As for the "efficiency" increases, some of these have been accomplished via a whole lot of smoke and mirrors. To get faculty up to the 5 1/2 classes per year, they've come up with various accounting gimmicks. Nobody on staff at College Park is teaching more than 2/2, unless they're in a non-research position (i.e., they haven't published anything in such a long time that the administration has forced them to teach more classes). Many senior faculty in my department teach less than 2/2.

The only high point from the point of view of my college is that we're the beneficiaries of "redistribution." This is a long term initiative internal to the university to redistribute resources to majors that have grown over the past 50 years from majors that have shrunk. We have the highest student:faculty ratio in the university in my college. Last year there was a big protest/walk-out of our college's students to protest the inequities. So, as a consequence, when the university this coming year has to bear an overall 8% hard money cut, my college will not be cut at all.

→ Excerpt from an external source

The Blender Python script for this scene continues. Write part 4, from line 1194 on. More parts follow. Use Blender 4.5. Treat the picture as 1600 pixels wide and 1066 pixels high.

In other words, other colleges and departments around the campus are going to be cut back by more than 8%.

See what I mean: does this sound like a model system to you?

At 7:36 AM, Blogger fronesis said...

Frances: Your internal redistribution point is an interesting one from my perspective. We, too, have the highest student:faculty ratio, with literally 20 times more majors than some other departments with similar faculty numbers (we aren't all that big).

Yet here it counts AGAINST us. The attitude is: we are more of a 'service' department (where service to undergrads is looked down upon). So the departments without undergrad majors actually get more of the funds, proportionally. This can only last so long, one would imagine, but so far it's holding up even under these conditions. We had to beg to replace a line this year (a crucial one), yet one of the other departments to which I'm referring to went ahead and had a 'talk' by someone that they the turned into a 'job talk', i.e. they just brought one person out to woo him without any real search. Crazy!